A l'instar de Fleur Pèlerin, je ne pouvais rester plus longtemps ignorant de l'oeuvre de Patrick Modiano, Prix Nobel de littérature 2014... "La Ronde de nuit" donc, deuxième roman de cet auteur, sur le thème peu plaisant de la collaboration avec les nazis... (Modiano a aussi co-écrit le scénario du sinistre (mais très bon) film "Lacombe Lucien" sur ce thème).
Je sors très content de ce bouquin. Si le démarrage vous surprend, insistez un peu, car la confusion de style qui s'établit tout d'abord, l'avalanche de noms qui dansent une ronde affolante autour de vous (les première pages présentent vraiment une vision subjective quasi-cinématographique) va vite s’éclairer et la profonde mécanique de livre s'impose comme une évidence et un superbe exercice.
Le narrateur, personnage flou, indécis, à l'identité fuyante (est-il le fils de Staviski? celui du docteur Petiot? Est-il seulement quelqu'un? Meurseault? ) nous raconte l'incroyable dilemme qui le menace : il est chargé par un groupe de gangsters nazis d'infiltrer un groupe de résistants. Il est chargé par ce groupe de résistants d'infiltrer le groupe de gangster nazis... Pourquoi en est-il là? Par faiblesse, parce qu'il est plus facile de subir que d'exister. Par désintérêt peut-être: sa mère a déjà fui en Suisse, comme la mère de "L'étranger" est morte au début du roman.
Le narrateur est un centre vide, un vortex qui crée autour de lui une ronde infernale de héros trop héroïques et d'ordures trop familières qui vont tous orbiter de plus en plus près de lui. Il n'y a qu'un chemin possible : la trahison...

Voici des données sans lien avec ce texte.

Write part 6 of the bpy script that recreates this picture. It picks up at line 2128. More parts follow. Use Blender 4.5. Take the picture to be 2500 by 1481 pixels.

"La ronde de nuit" est une expérience vertigineuse : Modiano, non content de brouiller l'identité de son héros, d'affubler des noms de scènes à tous ses personnages, va redoubler son récit, va éclater la trame temporelle de l'intrigue, va introduire de l'irréel, du fantasmé dans une réalité atroce (certains personnages sont peut-être imaginaires). Il s'en suit une lecture qui peut surprendre en effet, mais une lecture d'une extraordinaire force et richesse. Modiano nous place dans la tête de son personnage tandis qu'il examine le mérite des mafieux, les rêves des résistants, et nous révèle peu à peu les rouages d'une terrible décision.
Le roman fait un usage magnifique de la carte de Paris, que nous traversons de quartier en quartier de souvenirs en visite guidée, comme il fait revivre de nombreuses chansons qui font respirer un texte très dense. C'est vraiment bluffant, d'une efficacité chirurgicale... .
En mourir. Seul, comme un grand. Judas, mon frère aîné. Nous étions l'un et l'autre d'un naturel méfiant. Nous n'espérions rien de nos semblables, ni de nous-même, ni d'un sauveteur éventuel. Aurais-je la force de suivre ton exemple jusqu'au bout?
Je regrette de ne pas avoir ouvert ce livre plus tôt, qui dormait sur une étagère et qui se lit si vite. Certes certains procédés (le redoublement, al subjectivité) ont surement été déjà utilisés mais tout de même quelle maestria (enfin avec un Nobel , on ne s'attends pas à de l'amateurisme...)! Recommandé!